Nova Image Notes

Image Implementation In a Nutshell

The system currently provides two backends for retrieving images:

• Node-local Store (my term) - A directory on the node where images

     reside. Images in node-local storage should already in raw format (not
     AMI)

• S3 Object Store - Currently this is an fake which provides an S3 ReST

     interface to the filesystem

The Node-local Store appears to be a convenience for testing and perhaps for use by an Ops team when it goes live, whereas, S3 provides a registration mechanism (with hints at Image sharing) that would be exposed to customers.

An Unregistered Image is mapped to a bucket in the S3 object store. Within the bucket is:

• The encrypted AMI
• A JSON manifest (containing the decryption keys)

The Image is Registered by calling endpoints/node.py/register() which in turn issues a PUT request to the object store. Contained within the PUT request is:

• Image Location: account and bucket for the image
• Image ID: unique identifier

The S3-ObjectStore handler (objectstore/handler.py) receives the PUT request and forks of a process to continue the registration process (Image.create found in objectstore/image.py) which includes:

• Fetching the image from Image Location
• Decrypting the Image using the keys provided by the manifest
• Untarring the AMI contents
• Moving the Image to the destination directory for serving using the ReST

     API

The state of the Image is contained with the JSON manifest which is updated as the image progresses through the unpacking process. Eventually the image reaches the 'available' status and is said to be 'registered'.

Now that the image is registered, the spawn method of compute/node.py can use curl to fetch the image from the objectstore (util.fetchfile) to instantiate a new VM.

It should be noted both the consumer (node.py) and the provider (Image API/objectstore) think of images as having a type:

• Kernel
• Ramdisk
• Image

So, in order spawn a VM Nova you really need to specify *three* images, one of each type.
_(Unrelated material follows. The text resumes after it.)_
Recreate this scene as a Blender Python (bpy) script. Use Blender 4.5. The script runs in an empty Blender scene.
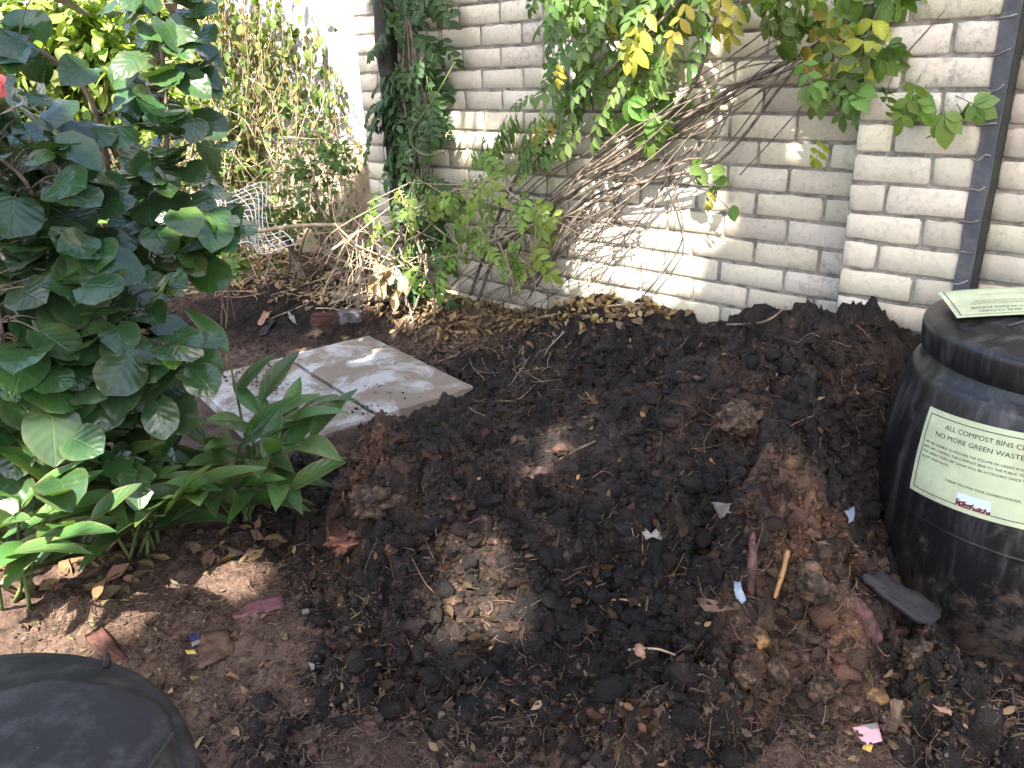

What the Implementation Gets Right

• The Node-local Store - useful for testing and debugging, plus, could be

     useful for OPs teams when the system goes live

• Separates the Image API (register/deregister) from Instance API

     (create/detroy VMS)

• Using fakes for the backends of the object stores.

Where the Implemenation Needs Work

• Registering AMI hits disk at least 3 times (fetch, decrypt, untar). For

     large images this could be painful. 

• The Image registraion API is missing key features (image sharing,

     metadata, etc)

What the Implmentation Gets Wrong

• Amazon-stack specific: The Image API is coupled to S3 for the object

     store and AMI's as the image format

• No Caching - each Spawn would require a fetch from Image API
• Does not use OVF container - some of the JSON manifest data would make

     sense in the manifest.ovf file (others parts would not)

• Conflates two different types of metadata: Image metadata which

     describes the VM (architecture, etc) versus Image metadata which
     describes the Image itself (isPublic, isShared, image location). I would
     argue that these are fundamentally different and make sense stored in
     two different places. The important question being: does this metadata
     make sense *outside* of our system.

Ideas for Improvement

• Use Pyfilesystem to store Images. This would provide support for:
  • S3
  • CloudFiles (once the plugin is written, I'm working on that now)
  • Local disk storage
  • Memory storage (this could be great for unit-testing)
• Add a caching layer. This could be:
  • A separate caching utility
  • Part of Pyfilesystems caching layer
  • Some combination of both
• Create robust Image registry. This would:
  • Backed by Cassandra or Redis
  • Support an API for sharing images
  • Support metadata on Image Registry entry in addition to metadata stored

     within OVF container

• There is no need to fetch Images from external storage, if network distributed filesystem (GlusterFS) or over the network block device (NBD or SheepDog) is used. It would be nice to support also those solutions (at least by friendly architecture, so they can be developed by 3rd party).

Style-notes

• Staticmethods everywhere - just make sure staticmethods make sense here

 (most of the time they don't)

• Remove pyc from source tree
• multiprocessing + uuid4 may cause issues (dup uuids if not careful)